La maison se lézarde
Effectivement, la maison PPRD ou AMP, c’est selon, se lézarde. Si les « Faucons » tiennent à avoir la tête de Kamerhe en cette période cruciale de l’Histoire nationale, il y a lieu de tirer toutes les conséquences qui en découleront.
S’il faut se reporter au cas du Sénégal, l’agitation qui prévaut actuellement dans ce pays pourrait avoir des répercussions sur le processus politique dans ce pays à l’approche de prochaines élections. Le président Wade qui défait et refait ses relations avec ses proches collaborateurs, avec à l’ombre l’entrée en politique de son fils Karim Wade, pourrait provoquer une période d’instabilité au Sénégal.
Certes, le Sénégal n’est ni la RDC, et vice-versa. Plus encore Vital Kamerhe n’est ni Idrissa Seck ou Macky Sall. Mais ce ne sont pas de raisons valables pour avoir une vision écourtée et étriquée des analyses politiques.

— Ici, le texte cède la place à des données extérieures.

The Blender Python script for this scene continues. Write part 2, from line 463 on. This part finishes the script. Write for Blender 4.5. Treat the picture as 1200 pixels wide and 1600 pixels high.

Si demain les « Faucons » parvenaient à avoir la tête de Vital Kamerhe, le PPRD et l’AMP devraient également tirer toutes les conséquences. A deux ans de prochaines élections, un tel bouleversement politique ne serait pas sans risque pour la stabilité des partis politiques, des plates-formes politiques, des institutions et le bon déroulement d’une démocratie naissante. Si problème il y a, il s’impose une réflexion profonde, éviter toute délation ou clientélisme politique qui n’aura aucun apport positif sur les actions politiques du président de la République. A moins que l’on soit tout simplement friand du « chaos politique ».